Ebenso restriktiv erscheint der zeitliche Anwendungsbereich der Verschonungsregelungen bei Großerwerben von über 26 Mio. €, bei denen die Verschonungen nur eingeschränkt zur Anwendung kommen. Nach Ansicht der Finanzverwaltung werden auch erbschaft- und schenkungsteuerliche Erwerbe vor dem 1.7.2016 und sogar vor dem 1.1.2009 in die Zusammenrechnung der Erwerbe miteinbezogen.

Zu begrüßen ist die Auffassung der Finanzverwaltung hingegen im Rahmen der Investitionsklausel für Verwaltungsvermögen. Diese ermöglicht, dass die Zurechnung von Wirtschaftsgütern zum Verwaltungsvermögen rückwirkend entfällt, wenn der Erwerber von Todes wegen innerhalb von zwei Jahren nach Entstehung der Steuer Investitionen in Gegenstände, die einer originär gewerblichen Tätigkeit dienen, nach einem vom Erblasser verfassten Plan tätigt.
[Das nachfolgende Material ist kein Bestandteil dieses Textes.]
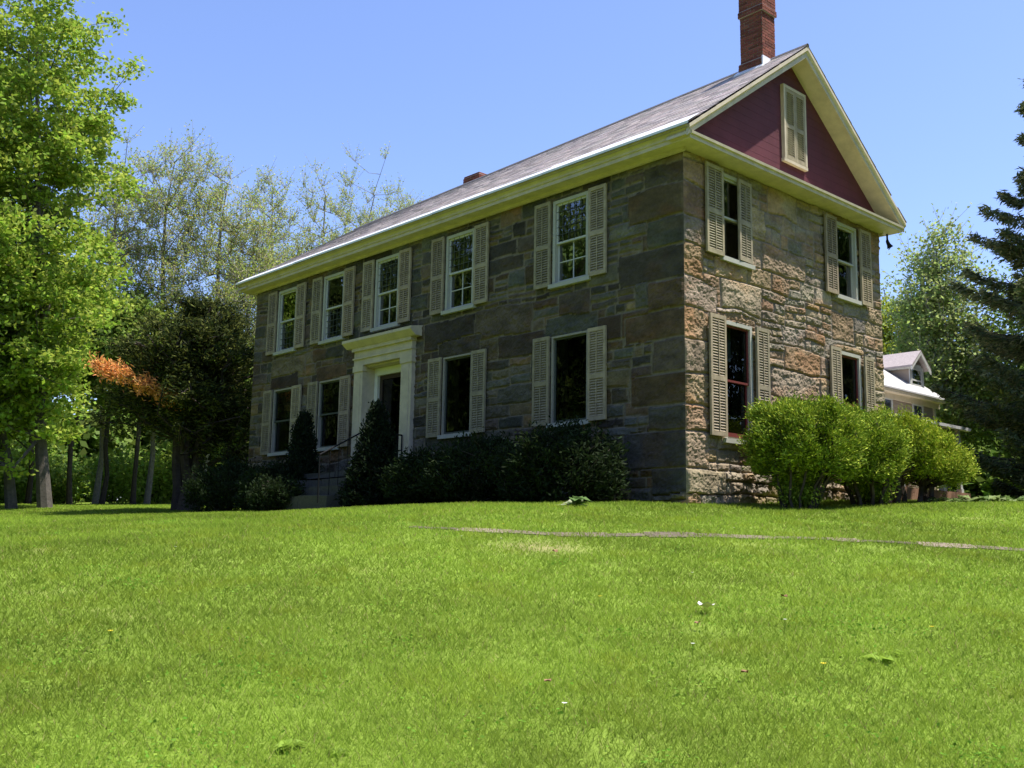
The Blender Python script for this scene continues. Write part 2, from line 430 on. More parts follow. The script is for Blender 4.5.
drape(TG, 1.1, 1.75, 2.55, 3.15, -.34, (.35, .42, .45)); drape(TG, 5.0, 5.6, 2.5, 3.15, -.34, (.32, .38, .40))
drape(TF, FS[4]-.42, FS[4]+.42, 5.0, 5.75, -.36, (.30, .36, .22)); drape(TF, FS[3]-.42, FS[3]+.42, 5.05, 5.75, -.36, (.30, .36, .22))
drape(TF, FS[2]-.42, FS[2]+.42, 5.05, 5.75, -.36, (.24, .30, .20)); drape(TF, FS[0]-.42, FS[0]+.42, 4.2, 4.9, -.36, (.20, .25, .24)); drape(TF, FS[1]-.42, FS[1]+.42, 4.2, 4.85, -.36, (.20, .25, .24))
drape(TF, FS[1]-.42, FS[1]+.42, 2.4, 3.1, -.36, (.12, .16, .08)); drape(TF, FS[0]-.42, FS[0]+.42, 2.3, 3.1, -.36, (.08, .09, .10))

# shutters ------------------------------------------------------------
shr = np.random.default_rng(77)
def shutter(T, x0, x1, z0, z1, y0=.05, hinge=None, ang=0):
    w = x1-x0; h = z1-z0
    if hinge is None: M = T; off = T @ arr(x0, y0, z0)
    else:
        ca, sa = math.cos(ang), math.sin(ang); Rm = np.array([[ca, -sa, 0], [sa, ca, 0], [0, 0, 1]]); M = T @ Rm; off = T @ arr(hinge, y0, z0)
    tone = shr.uniform(.82, 1.12)*shr.uniform(.97, 1.03, 3); m = MB(M, off); t = .042; st = .055; a = 0 if hinge is None else -w
    def bx(p, q, y1, y2, u, v): m.box(a+p, a+q, y1, y2, u, v, tone)
    bx(0, st, 0, t, 0, h); bx(w-st, w, 0, t, 0, h)
    mid = h*.47
    for u, v in ((0, .07), (mid-.04, mid+.04), (h-.07, h)): bx(st, w-st, .001, t-.001, u, v)
    for lo, hi in ((.07, mid-.04), (mid+.04, h-.07)):
        n = int((hi-lo)/.046); p = (hi-lo)/n
        for k in range(n):
            zc = lo+(k+.5)*p
            v = [(a+st, .006, zc+.020), (a+w-st, .006, zc+.020), (a+w-st, .036, zc-.022), (a+st, .036, zc-.022)]
            v2 = [(x, y+.004, z+.007) for x, y, z in v]
            m.hexa(v+v2, tone*shr.uniform(.88, 1.08))
        bx(w/2-.009, w/2+.009, t-.004, t+.006, lo+.02, hi-.02)
    return m.build('shutter', M_tan, house)
SW = .435
for i, s in enumerate(FS):
    for z0, z1 in ((UB, UT), (LB, LT)):
        if z0 == LB and i == 2: continue
        for sg in (-1, 1):
            w = SW
            a = s+sg*(HW+.03); lo, hi = (a, a+w) if sg > 0 else (a-w, a)
            shutter(TF, lo, hi, z0-.02, z1+.01, .035)
t1, t2 = GT_
shutter(TG, t1-HG-.06-.46, t1-HG-.03, GU[0]-.02, GU[1]+.03, .06)
shutter(TG, t1-HG, t1-HG+.42, GU[0]+.02, GU[1]-.03, .035, hinge=t1+HG-.0, ang=R(-3))
shutter(TG, t2-HG-.06-.40, t2-HG-.03, GU[0]-.02, GU[1]+.03, .06); shutter(TG, t2+HG+.04, t2+HG+.47, GU[0]-.05, GU[1]+.0, .06)
shutter(TG, t1-HG-.06-.42, t1-HG-.03, GL[0]+.02, GL[1]+.03, .07); shutter(TG, t1+HG+.03, t1+HG+.42, GL[0]+.02, GL[1]+.0, .07)
shutter(TG, t2-HG-.06-.36, t2-HG-.03, GL[0]+.02, GL[1]+.02, .07); shutter(TG, t2+HG+.03, t2+HG+.40, GL[0]+.02, GL[1]-.02, .07)

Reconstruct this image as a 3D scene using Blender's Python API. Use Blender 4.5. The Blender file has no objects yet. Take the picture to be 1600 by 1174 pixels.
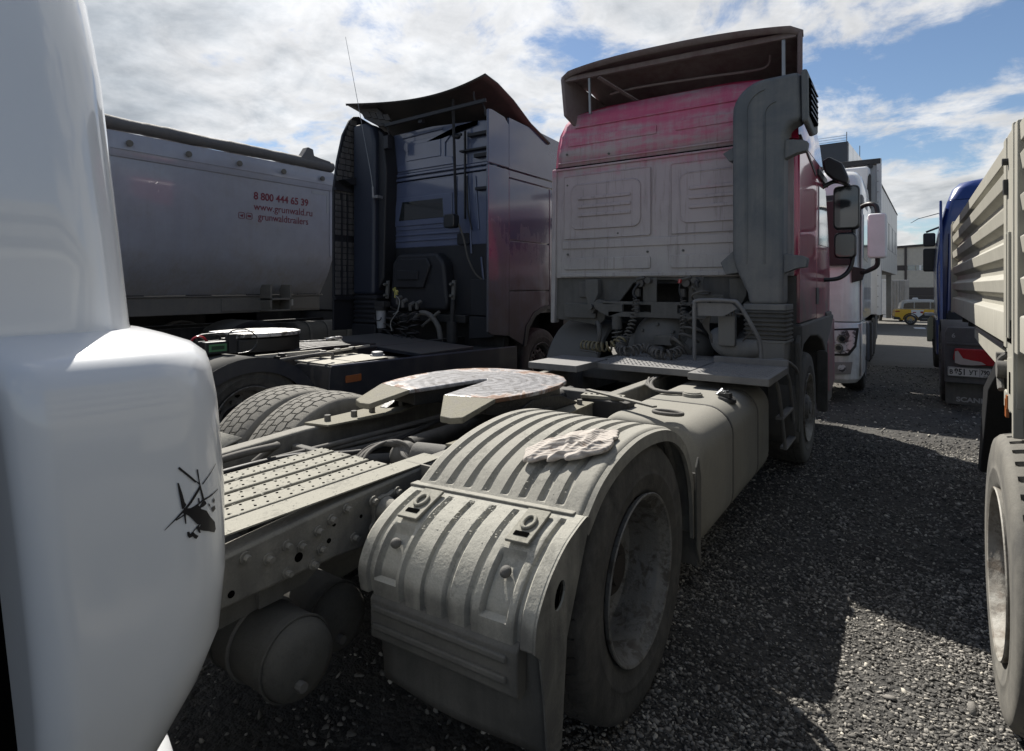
import bpy, math, random
import numpy as np
from mathutils import Vector, Matrix, noise
random.seed(7)
scene = bpy.context.scene
R = math.radians
pi = math.pi

# ---------------------------------------------------------------- camera
cam_data = bpy.data.cameras.new("camera")
cam = bpy.data.objects.new("camera", cam_data)
scene.collection.objects.link(cam)
cam.location = (0, 0, 1.57)
cam.rotation_euler = (R(90), 0, math.atan(625 / 905))
cam_data.sensor_width = 36
cam_data.lens = 905 / 1600 * 36
cam_data.shift_y = -(587 - 448) / 1600
cam_data.clip_start = 0.05
cam_data.clip_end = 2000
scene.camera = cam

# ---------------------------------------------------------------- light
SUN = Vector((-0.745, 0.495, 1.0)).normalized()          # direction towards the sun
sun_el = math.asin(SUN.z)
sun_az = math.atan2(SUN.x, SUN.y)
sd = bpy.data.lights.new("sun", 'SUN')
sd.energy = 5.0
sd.angle = R(0.53)
sd.color = (1.0, 0.95, 0.87)
so = bpy.data.objects.new("sun", sd)
scene.collection.objects.link(so)
so.rotation_euler = SUN.to_track_quat('Z', 'Y').to_euler()
scene.view_settings.view_transform = 'Standard'
scene.view_settings.look = 'None'
scene.view_settings.exposure = 0.80
scene.view_settings.gamma = 1.0
scene.view_settings.use_curve_mapping = False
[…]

Die Finanzverwaltung erweiterte die Klausel nun insofern, dass Investitionspläne der Geschäftsleitung dem Erblasser zugerechnet werden können.

Auf eine etwaig kritisch zu beurteilende Zulässigkeit des rückwirkenden Inkrafttretens des reformierten Erbschaft- und Schenkungsteuergesetzes geht die Finanzverwaltung nicht ein.

Hinweis

Im Interesse der Einheitlichkeit der Steuerhebung war es bislang üblich, dass sich die Gesamtheit der Bundesländer bei der Anwendung des Erbschaft- und Schenkungsteuergesetzes abstimmte. Der koordinierte Ländererlass ist jedoch nun explizit nicht im Einvernehmen mit der obersten Bayerischen Finanzbehörde erschienen. Insofern ist die Bayerische Finanzverwaltung auch nicht inhaltlich an den Ländererlass gebunden. Eine im Rahmen unterschiedlicher Ländererlasse abweichende Anwendung des Erbschaftsteuer- und Schenkungsteuergesetzes wäre (verfassungs-)rechtlich bedenklich. Das weitere Vorgehen der obersten Bayerischen Finanzbehörde bleibt in dieser Sache mit Spannung abzuwarten.